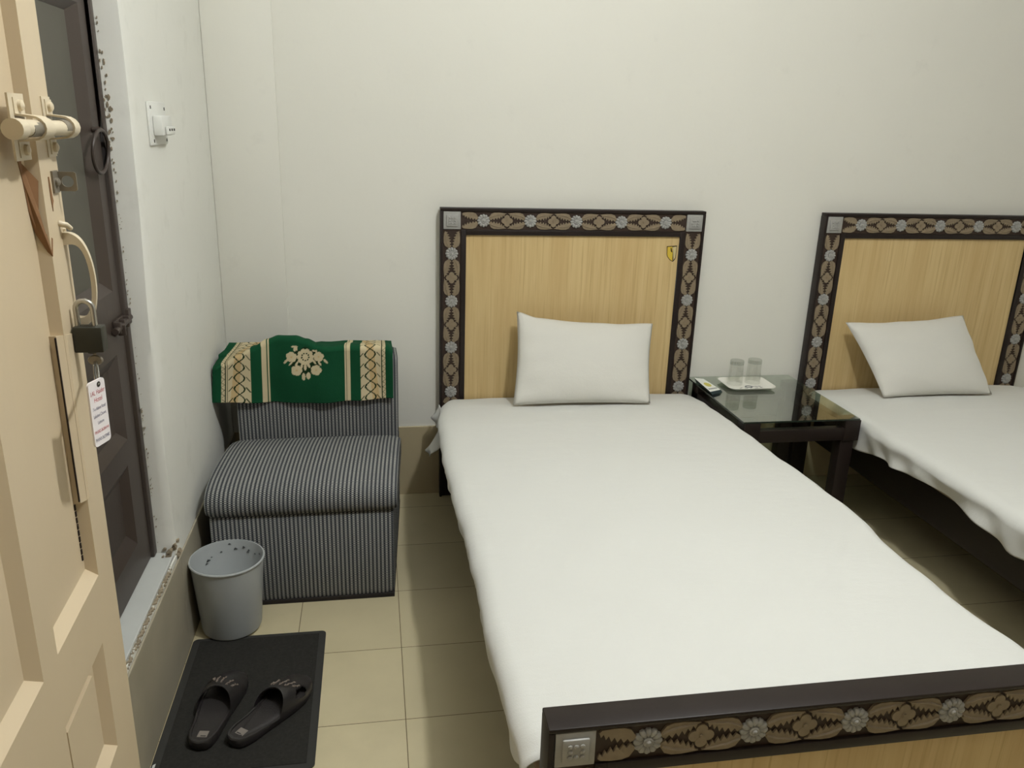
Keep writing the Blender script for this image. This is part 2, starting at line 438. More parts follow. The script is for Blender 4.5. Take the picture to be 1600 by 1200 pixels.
# ---- cream door leaf in front of the left wall
ang = math.radians(2.5); de = Vector((-math.sin(ang), math.cos(ang), 0)); dn = Vector((math.cos(ang), math.sin(ang), 0)); DA = Vector((0.18, -2.0, 0))
def D(s, o, z): return DA-de*s+dn*o+Vector((0, 0, z))
door = empty('door_1', (0.19, -2.4, 0)); door['kind'] = 'structure'
tag(door, 'open cream painted panelled door leaf at the left edge', 'door')
LT, LW = 0.036, 0.92
b = MB()
P = [(0.064, 0.238, 0.888, 1.90, (.004, .008, .013, .012)), (0.286, 0.46, 0.888, 1.90, (.012, .010, .013, .012)),
     (0.086, 0.25, 0.625, 0.797, (.010, .010, .013, .012)), (0.282, 0.46, 0.60, 0.72, (.010, .010, .013, .012)),
     (0.086, 0.40, 0.12, 0.56, (.01, .01, .013, .012)), (0.52, 0.84, 0.888, 1.90, (.01, .01, .013, .012)), (0.52, 0.84, 0.12, 0.80, (.01, .01, .013, .012))]
panel_board(b, D, 0.0, LW, 0.012, 2.02, P, 0.014, LT)
b.build('leaf', 'cream', door)
b = MB(); f3 = [(0.130, 0.668), (0.236, 0.668), (0.236, 0.778), (0.130, 0.778)]
b.prism(f3, lambda s, z, o: D(s, o, z), -0.0145, -0.004); b.build('raised_field', 'cream', door)
b = MB()
rows_ = [(1.000, .012), (1.004, 0), (1.212, 0), (1.219, .0)]
V = []
for z, sk in rows_:
    tz = .004*(z > 1.1)
    V += [D(.0735, -.0145, z+tz), D(.0735, -.006, z+tz), D(.060, .0018, z+tz*.5), D(.030, .0018, z-tz*.8), D(.030, -.001, z-tz*.8)]
F = [[5*i+k, 5*i+(k+1) % 5, 5*i+5+(k+1) % 5, 5*i+5+k] for i in range(3) for k in range(5)]+[[0, 1, 2, 3, 4], [15, 16, 17, 18, 19]]
b.add(V, F)
tag(b.build('repair_strip', 'cream', door, smooth=30), 'cream wooden patch strip')
b = MB()
def strip_line(pts, w_, o):
    for (a, c) in zip(pts, pts[1:]):
        mb_poly = [(a[0]-w_, a[1]), (a[0]+w_, a[1]), (c[0]+w_, c[1]), (c[0]-w_, c[1])]
        b.prism(mb_poly, lambda s, z, oo: D(s, oo, z), o-.0015, o)
strip_line([(0.0748, 1.221), (0.0748, 1.1), (0.0748, 1.003)], 0.0014, -0.0058)
for k in range(9):
    z = 0.998-k*0.0092; strip_line([(0.0735, z), (0.0735, z-0.0072)], 0.0016, -0.0125)
b.build('crack', 'crack', door)
# bolt
b = MB(); zb = 1.464
b.tube([D(0.0, 0.020, zb-0.001), D(0.10, 0.020, zb), D(0.168, 0.020, zb+0.001)], 0.0085, 16); b.tube([D(0.166, 0.020, zb), D(0.170, .020, zb), D(0.19, 0.020, zb)], [.0085, .0105, .0105], 16)
b.build('bolt_rod', 'cream_metal', door, smooth=50)
b = MB(); b.tube([D(0.018, 0.020, zb), D(0.040, 0.020, zb)], 0.0088, 16); b.tube([D(0.118, 0.020, zb), D(0.150, 0.020, zb)], 0.0088, 16)
b.build('worn_rod', 'bare_iron', door, smooth=50)
def bracket(s0, s1, name='bolt_bracket'):
    b = MB(); prof = []
    R = 0.0132
    for (o, z) in [(0.0022, zb+0.031), (0.0022, zb+0.0145)]: prof.append((o, z))
    for k in range(9):
        a = PI/2-PI*k/8; prof.append((0.020-0.004+R*math.cos(a)*1.15, zb+R*math.sin(a)))
    prof += [(0.0022, zb-0.0145), (0.0022, zb-0.031)]
    th = 0.0024
    n = len(prof); V = []
    for s in (s0, s1):
        for i, (o, z) in enumerate(prof):
            a = prof[max(i-1, 0)]; c = prof[min(i+1, n-1)]; t_ = Vector((c[0]-a[0], c[1]-a[1])).normalized(); nn = Vector((-t_.y, t_.x))
            V += [D(s, o, z), D(s, o-nn.x*th, z-nn.y*th)]
    F = []
    for i in range(n-1):
        a = 2*i; c = 2*n+2*i
        F += [[a, a+2, c+2, c], [a+1, c+1, c+3, a+3], [a, a+1, a+3, a+2], [c, c+2, c+3, c+1]]
    F += [[0, 2*n, 2*n+1, 1], [2*n-2, 2*n-1, 4*n-1, 4*n-2]]
    b.add(V, F)
    for dz in (0.023, -0.023):
        q = D((s0+s1)/2, 0.002, zb+dz)
        b.tube([q, q+dn*0.0035, q+dn*0.005], [0.006, 0.0055, 0.003], 12)
    return b.build(name, 'cream_metal', door, smooth=40)
bracket(-0.002, 0.020); bracket(0.092, 0.122)
b = MB(); b.box(0, 1, 0, 1, 0, 1, tf=lambda p: D(lerp(0.088, 0.134, p.x), lerp(-0.001, 0.0012, p.y), lerp(zb-0.034, zb+0.035, p.z)))
b.box(0, 1, 0, 1, 0, 1, tf=lambda p: D(lerp(-0.001, 0.029, p.x), lerp(-0.001, 0.0012, p.y), lerp(zb-0.034, zb+0.034, p.z))); b.build('backing_plate', 'cream_metal', door)
# exposed wood below the bolt
b = MB(); b.prism([(0.0905, 1.448), (0.080, 1.452), (0.079, 1.425), (0.066, 1.405), (0.068, 1.372), (0.066, 1.345), (0.056, 1.338), (0.064, 1.318), (0.070, 1.345), (0.078, 1.372), (0.082, 1.405), (0.089, 1.428)],
    lambda s, z, o: D(s, o-0.0140*max(0, min(1, (s-0.064)/0.008)), z), -0.002, 0.0008); b.build('paint_chip', 'bare_wood', door)
b = MB(); b.prism([(0.041, 1.408), (0.038, 1.408), (0.036, 1.386), (0.034, 1.380), (0.038, 1.375), (0.040, 1.368), (0.042, 1.385)], lambda s, z, o: D(s, o, z), -0.001, 0.0008); b.build('keyhole_scar', 'bare_wood', door)
# staple plate with a hole
b = MB(); zh = 1.401
def plate_with_hole(mb, fn, cx, cz, r, x0, x1, z0, z1, th):
    n = 32; V = []; F = []
    for d in (0, th):
        for k in range(n):
            a = 2*PI*k/n; c_, s_ = math.cos(a), math.sin(a)
            V.append(fn(cx+r*c_, cz+r*s_, d))
        for k in range(n):
            a = 2*PI*k/n; c_, s_ = math.cos(a), math.sin(a)
            t1 = ((x1-cx)/c_ if c_ > 1e-6 else (x0-cx)/c_ if c_ < -1e-6 else 9); t2 = ((z1-cz)/s_ if s_ > 1e-6 else (z0-cz)/s_ if s_ < -1e-6 else 9)
            t_ = min(t1, t2); V.append(fn(cx+t_*c_, cz+t_*s_, d))
    for k in range(n):
        j = (k+1) % n
        F += [[k, j, n+j, n+k], [2*n+k, 3*n+k, 3*n+j, 2*n+j], [k, 2*n+k, 2*n+j, j], [n+k, n+j, 3*n+j, 3*n+k]]
    mb.add(V, F)
plate_with_hole(b, lambda o, z, d: D(0.012-d, o, z), 0.0125, zh, 0.0068, 0.0, 0.0225, zh-0.0115, zh+0.0115, 0.0022)
b.box(0, 1, 0, 1, 0, 1, tf=lambda p: D(lerp(0.010, 0.030, p.x), lerp(0.0, 0.0024, p.y), lerp(zh-0.013, zh+0.013, p.z)))
q = D(0.0205, 0.002, zh); b.tube([q, q+dn*0.003, q+dn*0.0045], [0.0055, 0.005, 0.003], 12)
b.build('hasp_plate', 'bare_iron', door, smooth=40)
b = MB(); q = D(0.024, 0.0, 1.352); b.tube([q, q+dn*0.008+Vector((0, 0, -0.002)), q+dn*0.010-de*(-0.008)+Vector((0, 0, -0.007))], [0.004, 0.0035, 0.003], 8)
for (s, z) in ((0.012, 1.343), (0.016, 1.336), (0.010, 1.338)):
    q = D(s, 0, z); b.tube([q, q+dn*0.003], [0.0022, 0.0015], 6)
b.build('latch_stub', 'cream_metal', door, smooth=50)
# D pull handle
b = MB(); N = 24; zc, hz, dep = 1.279, 0.061, 0.030
V = []; F = []
for i in range(N+1):
    a = PI*i/N; z = zc+hz*math.cos(a); o = dep*math.sin(a)**0.75 if 0 < i < N else 0
    wdt = 0.0135-0.008*math.sin(a); th = 0.0055
    z2 = zc+(hz-th-0.010*(1-math.sin(a)))*math.cos(a); o2 = max(0, o-th*math.sin(a))
    s = 0.012
    V += [D(s-wdt*.5, o, z), D(s+wdt*.5, o, z), D(s+wdt*.5, o2, z2), D(s-wdt*.5, o2, z2)]
for i in range(N):
    for k in range(4): F.append([4*i+k, 4*i+(k+1) % 4, 4*i+4+(k+1) % 4, 4*i+4+k])
F += [[0, 1, 2, 3], [4*N, 4*N+3, 4*N+2, 4*N+1]]
b.add(V, F); b.build('pull_handle', 'cream_metal', door, smooth=40)
# door post and its hinges, behind the viewer's left shoulder
b = MB().box(-0.0, 0.235, NY, -2.93, 0, CZ); o = structure(b, 'wall_left_pier', 'wall_side', 'left wall pier the cream door hangs from'); o.name = 'wall_pier'
b = MB()
for z in (0.3, 1.0, 1.75): b.tube([D(0.917, 0.004, z-0.05), D(0.917, 0.004, z+0.05)], 0.007, 10)
b.build('hinge', 'cream_metal', door)

# ------------------------------------------------------------------ padlock, key and tag
pl = empty('padlock', D(0.004, 0.022, 1.19))
tag(pl, 'dark iron padlock hanging from the curved handle of the cream door', 'padlock')
lc = Vector((0.202, -2.030, 1.2085))
b = MB().box(lc.x-0.0185, lc.x+0.0165, lc.y-0.010, lc.y+0.010, lc.z-0.0165, lc.z+0.0165, 0.002); b.build('body', 'lock', pl, smooth=40)
b = MB(); zt_ = lc.z+0.0165
b.tube([(lc.x-0.013, lc.y, zt_-0.004), (lc.x-0.0135, lc.y, zt_+0.022)]+[(lc.x-0.0035-0.010*math.cos(a), lc.y, zt_+0.022+0.010*math.sin(a)) for a in [PI*k/10 for k in range(1, 11)]]+[(lc.x+0.0065, lc.y, zt_-0.004)], 0.0036, 10)
b.build('shackle', 'steel', pl, smooth=60)
b = MB().lathe([(0, -0.001), (0.006, -0.001), (0.006, 0.002), (0, 0.002)], (0, 0, 0), 16, tf=lambda p: Vector((lc.x+p.x, lc.y+p.y, lc.z-0.0175+p.z*.9))); b.build('keyway', 'lock', pl)
ky = empty('key', lc+Vector((0.002, 0, -0.034)))
tag(ky, 'small steel key stuck in the underside of the padlock', 'key')
b = MB().lathe([(0, -0.0035), (0.008, -0.003), (0.0095, 0), (0.008, 0.003), (0, 0.0035)], (0, 0, 0), 20, tf=lambda p: lc+Vector((0.002+p.x, p.z, -0.0285+p.y*0.75)))
b.build('bow', 'bare_iron', ky, smooth=50)
b = MB().box(lc.x, lc.x+0.004, lc.y-0.001, lc.y+0.001, lc.z-0.023, lc.z-0.0155); b.build('blade', 'bare_iron', ky)
tg = empty('key_tag', (0.206, -2.04, 1.08))
tag(tg, 'white plastic key tag with red and blue print hanging below the padlock', 'key tag')
TC = CAM + (fw+cr*((154.5-800)/1256.78)-cu*((644-600)/1256.78))*(0.985)
phi = math.radians(74); te = Vector((math.cos(phi), math.sin(phi), 0)); tup = Vector((0.0, 0.02, 1)).normalized(); tn = te.cross(tup).normalized()
def TG(a, z, d=0): return TC+te*a+tup*z+tn*d
tw, th_ = 0.0325, 0.0815
b = MB(); cyl = []
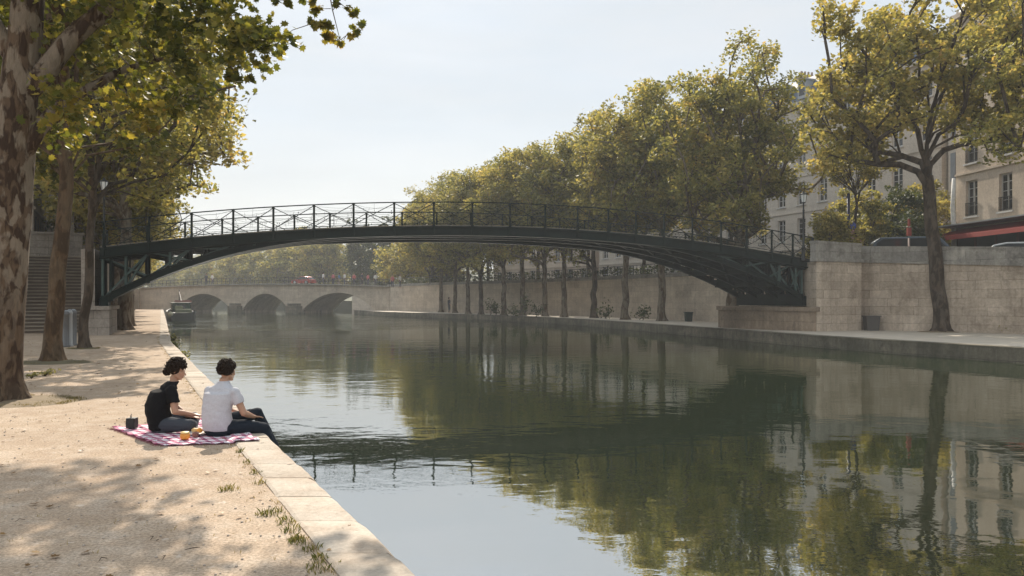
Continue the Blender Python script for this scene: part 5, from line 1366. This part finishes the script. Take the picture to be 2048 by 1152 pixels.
# --- person in the black shirt, cross-legged
def woman():
    f = Vector((.84, .54, 0)).normalized(); r_ = Vector((f.y, -f.x, 0)); Z = Vector((0, 0, 1))
    pel = Vector((-4.20, 9.60, .11)); waist = Vector((-4.235, 9.58, .27)); chest = Vector((-4.215, 9.60, .43)); sh = Vector((-4.135, 9.64, .555)); nk = Vector((-4.085, 9.67, .615)); hd = Vector((-4.055, 9.69, .735))
    up = Vector((.18, .10, 1)).normalized()
    shR, shL = sh+r_*.158-Z*.035, sh-r_*.158-Z*.035
    elR, wrR = Vector((-3.985, 9.46, .265)), Vector((-3.83, 9.64, .205))
    elL, wrL = Vector((-4.17, 9.93, .27)), Vector((-3.99, 9.84, .16))
    hR, hL = pel+r_*.09, pel-r_*.09
    knR, anR = Vector((-3.80, 9.46, .105)), Vector((-3.93, 9.80, .055))
    knL, anL = Vector((-3.98, 10.02, .11)), Vector((-3.85, 9.68, .055))
    b = MB()
    ring_loft(b, [(pel-Z*.05, r_, f, .10, .08), (pel, r_, f, .15, .10), (waist, r_, f, .12, .09), (chest, r_, f, .135, .09), (sh-Z*.03, r_, f, .115, .068), (sh+Z*.01, r_, f, .080, .055), (nk-Z*.02, r_, f, .055, .05), (nk, r_, f, .047, .047), (nk+Z*.04, r_, f, .045, .047), (hd-up*.05, r_, f, .042, .048)])
    at = head(b, hd, Vector((.97, .05, -.30)), up, .97)
    for s_, e_, w_ in ((shR, elR, wrR), (shL, elL, wrL)):
        b.cap(s_, e_, .047, .035, 12); b.cap(e_, e_+(w_-e_)*.4, .035, .034, 12); b.cap(e_+(w_-e_)*.4, w_, .034, .022, 12)
    hand(b, wrR, (wrR-elR)+Vector((.1, .05, 0)), (0, 0, -1), .95, .4, -1)
    hand(b, wrL, Vector((.95, .0, -.1)), (0, 0, -1), .95, .35, 1)
    for h_, k_, a_ in ((hR, knR, anR), (hL, knL, anL)):
        b.cap(h_, k_, .07, .05, 12); b.cap(k_, a_, .048, .034, 12)
    body = remesh('person', b, M['skin'], .0062, None, 3)
    props(body, 'person in a black t-shirt, curly hair tied at the nape, sitting cross-legged', 'person', 'two people on the picnic blanket')
    b = MB()
    ring_loft(b, [(pel-Z*.07-f*.01, r_, f, .155, .135), (pel+Z*.03-f*.02, r_, f, .165, .142), (waist-f*.01, r_, f, .168, .140), (waist+Z*.08, r_, f, .175, .142), (chest-f*.005, r_, f, .185, .138), (chest+Z*.065+f*.005, r_, f, .178, .118), (sh-Z*.035, r_, f, .164, .096), (sh+Z*.003, r_, f, .140, .084), (sh+(nk-sh)*.35, r_, f, .124, .080), (sh+(nk-sh)*.65, r_, f, .108, .078), (sh+(nk-sh)*.9, r_, f, .070, .066)], 28)
    for s_, e_ in ((shR, elR), (shL, elL)):
        m = s_+(e_-s_)*.60; b.sphere(s_-Z*.008, .066, 12, 8); b.tube([s_-(e_-s_)*.02, s_+(e_-s_)*.25, m], [.062, .070, .070], 14)
    remesh('t_shirt', b, cloth('black_cotton', (.010,.010,.011), 1, .010), .0075, body, 5, .0075, 6)
    b = MB()
    ring_loft(b, [(pel-Z*.11, r_, f, .12, .11), (pel-Z*.05, r_, f, .158, .13), (pel+Z*.04, r_, f, .150, .12)], 20)
    for h_, k_, a_ in ((hR, knR, anR), (hL, knL, anL)):
        m = h_+(k_-h_)*.5
        b.cap(h_, m, .092, .086, 14); b.cap(m, k_, .086, .072, 14); b.cap(k_, k_+(a_-k_)*.5, .066, .056, 14); b.cap(k_+(a_-k_)*.5, a_, .056, .046, 14)
    remesh('trousers', b, cloth('grey_blue_denim', (.058,.066,.080), .8), .0075, body, 3, .006, 2)
    for a_, dv in ((anR, Vector((-.04, .12, -.01))), (anL, Vector((.06, -.11, -.01)))):
        b = MB(); b.cap(a_, a_+dv, .036, .032, 10); remesh('shoe', b, simple('pale_shoe', (.4,.38,.35), .7), .008, body, 3)
    def ex(b, q):
        for i in range(70):      # bun at the nape
            d = Vector((q.gauss(0, 1), q.gauss(0, 1), q.gauss(0, 1))).normalized(); c = at(0, -.118, -.035)+d*.036
            ax = Vector((q.gauss(0, 1), q.gauss(0, 1), q.gauss(0, 1))).normalized(); u = ax.orthogonal().normalized(); v = ax.cross(u)
            b.tube([c+u*.014*math.cos(a)+v*.014*math.sin(a)+ax*.004*(a-3) for a in [k*.9 for k in range(8)]], [.007]*7+[.003], 5)
        b.sphere(at(0, -.115, -.035), .040, 10, 8)
        for i in range(14):      # loose strands round the face and nape
            p = at(q.uniform(-.05, .08), q.uniform(.02, .075), q.uniform(.05, .09)); 
            b.tube([p, p+Vector((q.uniform(-.01, .02), q.uniform(-.02, .02), -.02)), p+Vector((q.uniform(-.01, .035), q.uniform(-.02, .02), -.05))], [.006, .005, .002], 4)
    hair('hair', at, body, 12, 360, lambda d: (d.y < .25 and d.z > -.5) or (d.z > .18 and d.y < .9), .019, ex, lift=.022, k=.95)
woman()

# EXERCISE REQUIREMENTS
Go through the listing above and report how many of its lines contain the word "Take", with only the number as output.

# RIGHT ANSWER
2